Aus dem Kopf und aus dem Bauch

Der Architektur-Professor Albert Cüppers vollendet heute sein 65. Lebensjahr. Weit über seinen Fachbereich und die Stadt hinaus hat er sich einen Namen als Zeichner und Maler gemacht.
Wenn einer so souverän die Kunstgeschichte im Kopf und das Können in der Hand hat, daß ihm jeder Ausdruck möglich ist und er bei jeder Strichführung weiß, wen er zitiert oder variiert, dann ist das nicht nur eine Gnade, sondern auch eine Last. Der im niederländischen Den Haag geborene Albert Cüppers, der seit 1967 in Kassel lehrt, hat mit dieser Last zu kämpfen. Auch dann noch, wenn die Bilder abgeschlossen und zur Besichtigung freigegeben sind, weist er immer wieder auf die kunsthistorischen Bezüge hin, die ihm als einem Professor für Ästhetische Theorie und Praxis bewußt sind. Insofern ist Cüppers ein postmoderner Künstler, der weiß, daß so gut wie alles gemalt ist, und der sich nun malend über Malerei unterhält.

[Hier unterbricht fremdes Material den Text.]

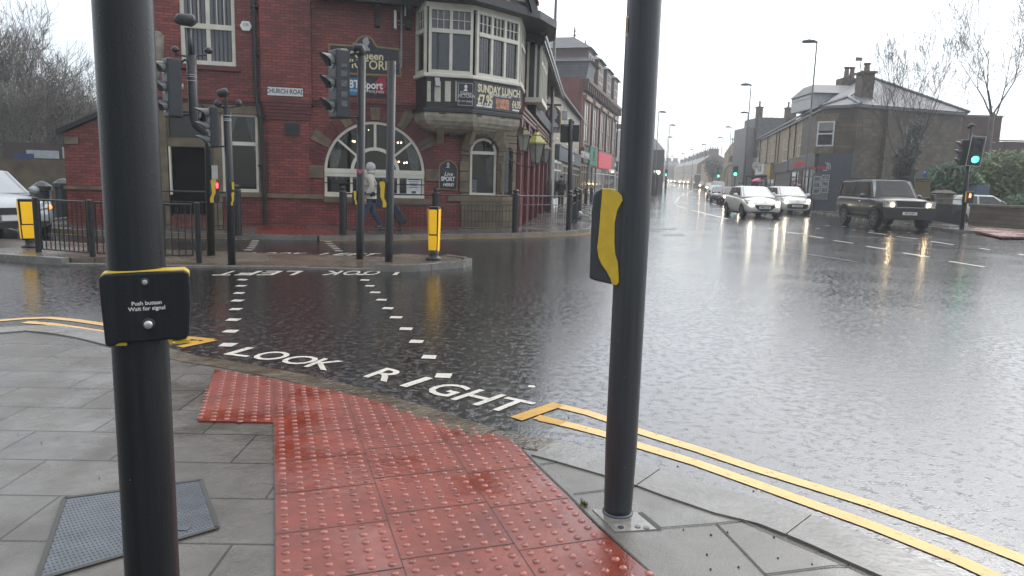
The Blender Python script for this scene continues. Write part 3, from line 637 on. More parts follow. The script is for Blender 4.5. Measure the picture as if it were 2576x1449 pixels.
# yellow lines along the pub kerb
def offs(pts, d):
    P = [Vector(p) for p in pts]; o = []
    for i, p in enumerate(P):
        t = (P[min(i + 1, len(P) - 1)] - P[max(i - 1, 0)]).normalized(); o.append((p.x + t.y * d, p.y - t.x * d))
    return o
mb = MB(); mb.strip(offs(pk[6:19], 0.22), 0.07, 0.004); mb.strip(offs(pk[7:19], 0.42), 0.07, 0.004)
mb.strip(offs(pk[2:6], 0.3), 0.08, 0.004)
struct(mb.build('double_yellow_line', RYELL2, fix=False))
# lane dashes across the junction
mb = MB()
Z4 = lambda x, y: (1932 + x * 0.25, 322 + y * 0.25); Z3 = lambda x, y: (1288 + x * 0.25, 322 + y * 0.25)
for a in ([Z4(1830, 1343), Z4(2170, 1398)], [Z4(1362, 1257), Z4(1620, 1298)], [Z4(990, 1190), Z4(1210, 1224)], [Z4(663, 1132), Z4(855, 1160)], [Z4(412, 1085), Z4(555, 1108)], [Z4(185, 1045), Z4(325, 1067)], [Z4(0, 1010), Z4(80, 1020)],
          [(2576, 690), (2640, 700)], [Z4(1640, 1140), Z4(1870, 1175)], [Z4(1305, 1092), Z4(1500, 1115)], [Z4(1010, 1050), Z4(1190, 1072)], [Z4(2520, 1268), Z4(2640, 1290)], [Z4(2130, 1210), Z4(2230, 1225)], [Z4(1340, 975), Z4(1420, 985)]):
    mb.strip(D(a), 0.1, 0.004)
for (x, y) in ((345, 1002), (500, 1010), (770, 990), (860, 1027), (940, 995), (1045, 1037), (1225, 1045), (1415, 1052), (1595, 1062), (1980, 1078), (600, 983)):
    mb.strip(D([Z4(x - 16, y), Z4(x + 16, y)]), 0.11, 0.004)
ZC = lambda x, y: (1623.4 + x * 0.125, 375.66 + y * 0.125)
mb.strip(D([ZC(630, 1138), ZC(720, 1165), ZC(830, 1190)]), 0.14, 0.004)
mb.strip(D([ZC(950, 1230), ZC(1190, 1292), ZC(1440, 1350), ZC(1650, 1400)]), 0.14, 0.004)
for a in ([ZC(570, 1108), ZC(610, 1105)], [ZC(575, 1080), ZC(605, 1070)], [ZC(605, 1052), ZC(650, 1030)], [ZC(640, 1015), ZC(655, 985)], [ZC(668, 972), ZC(700, 945)], [ZC(880, 975), ZC(1010, 970)], [ZC(1180, 1098), ZC(1280, 1112)], [ZC(1330, 1085), ZC(1420, 1120)], [ZC(730, 940), ZC(800, 905)], [ZC(860, 870), ZC(940, 840)], [ZC(980, 820), ZC(1040, 800)], [Z3(1830, 700), Z3(1842, 703)], [ZC(950, 1200), ZC(980, 1203)], [ZC(1230, 980), ZC(1290, 1025)]):
    mb.strip(D(a), 0.16, 0.004)
struct(mb.build('lane_markings', RWHITE, fix=False))
# gratings and repaired patches in the road
IRON = mk('wet_iron', (0.02, 0.02, 0.022), 0.25, metal=0.4)
for nm, q, lab in (('drain_grating', [(1500, 1060), (1700, 1058), (1745, 1078), (1530, 1080)], 'long iron grating set in the wet road just right of the near right pole'),
                   ('utility_cover', [(1425, 1010), (1640, 1008), (1655, 1018), (1420, 1017)], 'dark iron cover strip in the road beyond the grating')):
    c = D([Z3(*v) for v in q]); t = thing(nm, lab, 'drain cover', T(c[0][0], c[0][1], 0))
    MB().prismxy(c, -0.01, 0.006).build('plate', IRON, t, Matrix())
mb = MB()
for a in ([Z4(780, 1088), Z4(960, 1100), Z4(1110, 1102)], [Z4(1160, 1155), Z4(1400, 1170), Z4(1560, 1165)], [Z4(1560, 1212), Z4(1880, 1228), Z4(2300, 1250)], [Z4(150, 1230), Z4(430, 1275), Z4(640, 1305), Z4(900, 1350)], [Z4(1180, 1108), Z4(1450, 1130)]):
    mb.strip(D(a), 0.09, 0.003)
struct(mb.build('road_cracks', mk('tar_seam', (0.012, 0.012, 0.012), 0.6, var=0.3), fix=False))
# small grit on the near flags
mb = MB()
for (x, y) in ((1705, 1172 + 0), (1896, 1235), (1789, 1343), (1937, 1535 - 200 - 12), (1947, 1349), (1830, 1337), (1788, 1470 - 40), (1858, 1424), (1957, 1401), (2043, 1416), (1778, 1393), (1720, 1330), (1496, 1324), (1490, 1314), (250, 1200), (45, 1088), (104, 1112), (1430, 1050)):
    p = G(x, y, 0.03); mb.ico((p.x, p.y, 0.026), 0.003 + random.random() * 0.003, 1, 0.4)
o = mb.build('grit', JO); o['kind'] = 'stuff'; o['label'] = 'specks of dark grit scattered on the near wet flags'; o['category'] = 'grit'
# ------------------------------------------------------------------ the two near signal poles
def away(x, y, depth):
    d = ray(x, y); d2 = Vector((d.x, d.y)); dd = d2.normalized(); P = dd * depth; return P
pL = Vector(((331.7 - 1288) / PX_F * 1.60, 1.60)); bL = ray(331, 429); pL = Vector((bL.x / bL.y * 1.88, 1.88))
t = thing('signal_pole', 'near left black pole carrying the push button box', 'signal pole', T(pL.x, pL.y, 0.02))
mb = MB(); mb.lathe([(0.073, 0.0), (0.073, 0.10), (0.0705, 0.16), (0.07, 0.4), (0.07, 4.0), (0.05, 4.03)], 40)
mb.build('pole', POLEN, t, smooth=False)
for p_ in bpy.data.objects['pole'].data.polygons: p_.use_smooth = abs(p_.normal.z) < 0.5
# push button box facing the camera
az = math.atan2(pL.x, pL.y)
FB = Frame(pL, ang=-az + math.radians(-4.0))
off = 0.085
Q = lambda x, y: FB.uv(x, y, off)
outl = [(247, 712), (248, 698), (262, 690), (360, 685), (462, 681), (475, 686), (478, 720), (480, 765), (477, 840), (470, 853), (448, 857), (425, 855), (360, 861), (300, 864), (284, 872), (270, 875), (264, 866), (262, 846), (254, 780)]
pl = [Q(*q) for q in outl]
bx = thing_box = MB().prismxz([(u, z) for u, z in pl], -off, -off + 0.05)  .build('button_box', POLEN, t, FB.M, bevel=0.006)
yl = [Q(x, y) for x, y in ((249, 700), (256, 688), (360, 682), (464, 677.5), (477, 686), (477, 700), (360, 706), (252, 714))]
MB().prismxz(yl, -off + 0.012, -off + 0.06).build('yellow_rim', YEL, bx, FB.M, bevel=0.004)
mb = MB()
for q in ([(440, 868), (476, 864), (479, 858), (440, 860)], [(291, 866), (318, 864), (318, 872), (290, 873)], [(416, 850), (433, 848), (433, 866), (428, 870)]):
    mb.prismxz([Q(*v) for v in q], -off + 0.012, -off + 0.03)
explode(mb.build('yellow_foot', YEL, bx, FB.M))
SILV = mk('silver_lettering', (0.62, 0.6, 0.58), 0.4, var=0.15, scale=60)
uc, zc = Q(369, 762.5); text_mesh('Push button', 0.0142, SILV, 'lettering', bx, TXT(FB.M, uc, zc, off + 0.001) @ Matrix.Rotation(math.radians(1.8), 4, 'Z'), 0.0006, bold=0.0003, sx=1.02)
uc, zc = Q(370, 776); text_mesh('Wait for signal', 0.0142, SILV, 'lettering', bx, TXT(FB.M, uc, zc, off + 0.001) @ Matrix.Rotation(math.radians(1.8), 4, 'Z'), 0.0006, bold=0.0003, sx=1.02)
uc, zc = Q(373, 816)
Rm = FB.M @ Matrix.Translation((uc, -off, zc)) @ Matrix.Rotation(math.pi / 2, 4, 'X')
btn = MB().lathe([(0.0165, 0.0), (0.0165, 0.002), (0.0135, 0.003)], 28).build('button_ring', PLAST, bx, Rm, smooth=True)
MB().lathe([(0.0115, 0.0), (0.0115, 0.007), (0.009, 0.0095), (0.004, 0.0102)], 28).build('button', CHROME, bx, Rm, smooth=True)
uc, zc = Q(364, 709.5); Rm = FB.M @ Matrix.Translation((uc, -off, zc)) @ Matrix.Rotation(math.pi / 2, 4, 'X')
MB().lathe([(0.011, 0.0), (0.0108, 0.0025), (0.0075, 0.0026)], 24).build('lamp_ring', PLAST, bx, Rm, smooth=True)
MB().lathe([(0.0068, 0.0), (0.0065, 0.004), (0.003, 0.0055)], 20).build('lamp_lens', mk('clear_lens', (0.35, 0.35, 0.33), 0.1), bx, Rm, smooth=True)

# right near pole
pR = Vector(G(1553, 1303, 0.03)[:2]); pR += pR.normalized() * 0.06
t = thing('signal_pole', 'near right grey pole with a yellow edged unit on its left side', 'signal pole', T(pR.x, pR.y, 0.024))
POLE2 = POLER
mb = MB(); mb.lathe([(0.061, 0.0), (0.063, 0.04), (0.0695, 0.30), (0.07, 0.36), (0.07, 4.2), (0.05, 4.23)], 40)
o = mb.build('pole', POLE2, t)
for p_ in o.data.polygons: p_.use_smooth = abs(p_.normal.z) < 0.5
MB().lathe([(0.069, 0.0), (0.069, 0.012), (0.061, 0.016)], 32).build('base_ring', COVM, t, smooth=True)
FR = Frame(pR, ang=-math.atan2(pR.x, pR.y)); off = 0.05
Q = lambda x, y: FR.uv(x, y, off)
body = [(1482, 700), (1483, 684), (1488, 534), (1493, 492), (1500, 481), (1513, 474), (1540, 475), (1575, 485), (1600, 500), (1600, 690), (1557, 712), (1546, 717), (1530, 714), (1495, 706)]
bx = MB().prismxz([Q(*q) for q in body], -off, 0.05).build('pedestrian_unit', GREYPL, t, FR.M, bevel=0.008)
yel = [(1515.5, 474), (1510.5, 534.5), (1505.5, 597), (1502, 622), (1505.5, 647), (1513, 664.5), (1525.5, 682), (1535, 700), (1540, 716), (1552, 717), (1557, 710), (1556, 684), (1554, 659.5), (1548, 639.5), (1545.5, 609.5), (1546.8, 559.5), (1553, 529.5), (1561, 514), (1567, 504), (1564, 492), (1553, 481), (1537, 474.5)]
yo = MB().prismxz([Q(*q) for q in yel], -off - 0.008, -off + 0.004).build('yellow_side_plate', YEL, bx, FR.M, bevel=0.003)
# number sticker wrapped on the left of the pole
uc, zc = FR.uv(1577, 66, 0.03)
STK = mk('worn_sticker', (0.34, 0.30, 0.22), 0.5, var=0.3, scale=50)
mb = MB(); R_ = 0.0712
for k in range(6):
    a0 = math.radians(183 + k * 5); a1 = math.radians(183 + (k + 1) * 5)
    mb.add([(R_ * math.cos(a0), R_ * math.sin(a0), zc - 0.042), (R_ * math.cos(a1), R_ * math.sin(a1), zc - 0.042), (R_ * math.cos(a1), R_ * math.sin(a1), zc + 0.04), (R_ * math.cos(a0), R_ * math.sin(a0), zc + 0.04)], [(0, 1, 2, 3)])
st = mb.build('number_sticker', STK, t, FR.M, fix=False)
o = text_mesh('8', 0.085, mk('orange_digit', (0.35, 0.17, 0.04), 0.5), 'digit', st, FR.M @ Matrix.Translation((-0.0655, -0.0315, zc)) @ Matrix.Rotation(math.radians(-64), 4, 'Z') @ Matrix.Rotation(math.pi / 2, 4, 'X'), 0.0005, sx=0.5)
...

Doch darin erschöpft sich Cüppers‘ Künstler-Rolle zum Glück nicht. Er ist ja auch ein Mensch, der Glücksmomente hat oder leidet, der mit der Musik Stimmungen aufsaugt und mit der Malerei Gefühle abarbeitet. Und eben die wechselnden Gefühlslagen sind der eigentliche Motor seiner künstlerischen Arbeit. Für Tage und Wochen gibt er sich dem Zeichnen und Malen hin und ist erst dann wieder richtig frei, wenn er die inneren Probleme künstlerisch geklärt hat. So ergibt es sich ganz von selbst, daß Albert Cüppers in Zyklen zeichnet und malt – mal kühl konstruktivistisch, dann surreal bis ins Absurde und schließlich wieder gestisch-abstrakt.
So überraschte Albert Cüppers in den vergangenen Jahren immer wieder seine Freunde und Kollegen, wenn er im Dezember seine neuesten Werkgruppen vorstellte. Häufig traf man einen neuen Cüppers und stets blieb er doch der gleiche. Zu selten sah man seine Bilder aber in größeren Zusammenhängen, in Ausstellungen vor Ort. Auch wenn er heute im Kreis der Freunde seinen 65. feiert, nutzt er die Chance, seine Arbeiten zu zeigen (heute um 18 Uhr im Forum K 10 der GhK, Holländischer Platz). Dieses Mal sind es Bleistiftzeichnungen. Cüppers dazu: „… mein Gegenprogramm, manchmal lustvoll, manchmal auch mit innerer Wut in das Papier getrieben.“
Kaum ein Thema, das Cüppers nicht bearbeitet hätte. Aber seine Generalthemen sind die Landschaften und Architekturbilder geblieben. Visionäre Kassel-Ansichten sind darunter – etwa zur abgerissenen Kirkeby-Skulptur. Aber wenn man an Schlüsselbilder denkt, dann fallen zuerst die Zeichnungen und Gemälde ein, auf denen Cüppers Schnitte durch eine Landschaft in der Weise komponiert, daß diese Segmente selbst zu Architekturteilen oder Skulpturen werden.